Everything she creates has an aura of the mystical, the unknown, the ethereal. Also? The bookish. Bloodmilk’s most recent collection featured a necklace inspired by the “cup of stars” from Shirley Jackson’s iconic novel The Haunting of Hill House, which absolutely killed us. 

This one’s called “Bookstore Cat” – the little half moons are actually casts of cat claws!!

Weird Sister Strands – We swear, these strands are like fairy tales on a thread.

Here’s a close up of the “Diviners” necklace!

They’re always inspired by myth, legend, or some sort of weird Victorian craze, so they’re basically catnip to us.

Speaking of cats, here’s one of her “familiar” necklaces!

One of our favorite designs is “Harpy Song,” and here’s what Leila, the designer behind WSS has to say about it: “Inspired by Waterhouse’s, ‘Ulysses and the Sirens,’ and by a desire to reclaim the term harpy as a term of empowerment, this strand is meant to be a kind of talisman for those who have been told, at one time or another, that they are ‘too much’ of this or that.” Sara bought this for herself after doing something she really didn’t want to do but had to, and it’s now her go-to piece when there’s a challenge ahead.

Minou Bazaar – Our own amazing Meenoo – fairy virtual assistant extraordinaire – makes “Indian and fairy tale inspired handmade jewelry” that absolutely sparkles with intention and beauty.

A gorgeous moon and stars necklace by Meenoo (and a Bloodmilk moth!)

She writes that she “make[s] jewelry for women who are curious, romantic, and have a passion for other cultures, beauty, history, and art,” and that definitely seems to reflect her customer base! She loves to do custom work, so if you’ve had something special in mind for a while, she’s definitely the person to bring it to life!

Meenoo made this as a perfect gift for Brittany, the “winter fairy”!

Vintage & Antique Stores – We couldn’t finish this list without adding this – we adore finding weird and gorgeous and wonderful jewelry at vintage and antique shops! If you’ve never stopped to take a look at the jewelry in those big glass cases before, do yourself a favor and look – you might find a completely unique piece that will get you compliments everywhere you go. Yes, you’ll probably have to dig through a lot of hideous stuff first, but when you find something amazing, all of the struggle is more than worth it. Think of it a little like a treasure hunt… and prepare to be astounded at what you discover!
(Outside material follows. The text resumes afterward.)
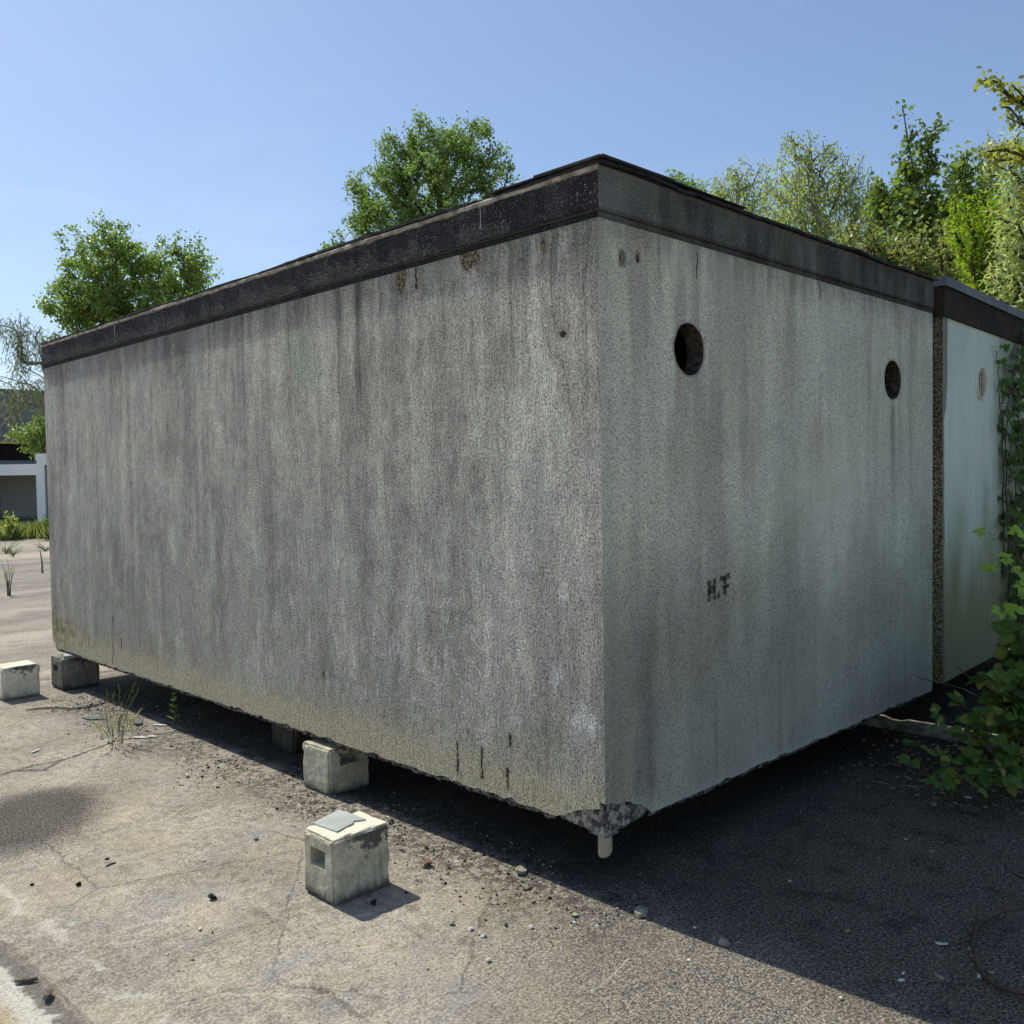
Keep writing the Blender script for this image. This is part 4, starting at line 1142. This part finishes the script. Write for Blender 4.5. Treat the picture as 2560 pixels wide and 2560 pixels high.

Where are your favorite places to find enchanting jewelry? How do you think your own dress might intersect with folklore? Let us know in the comments!


  1. Ro

    So much labradorite! It’s one of my favorite stones and it made me so happy to see so much gorgeous jewelry made with it

  2. SDF

    Love it! So glad to learn am not the only one who wears “folklore” jewelry.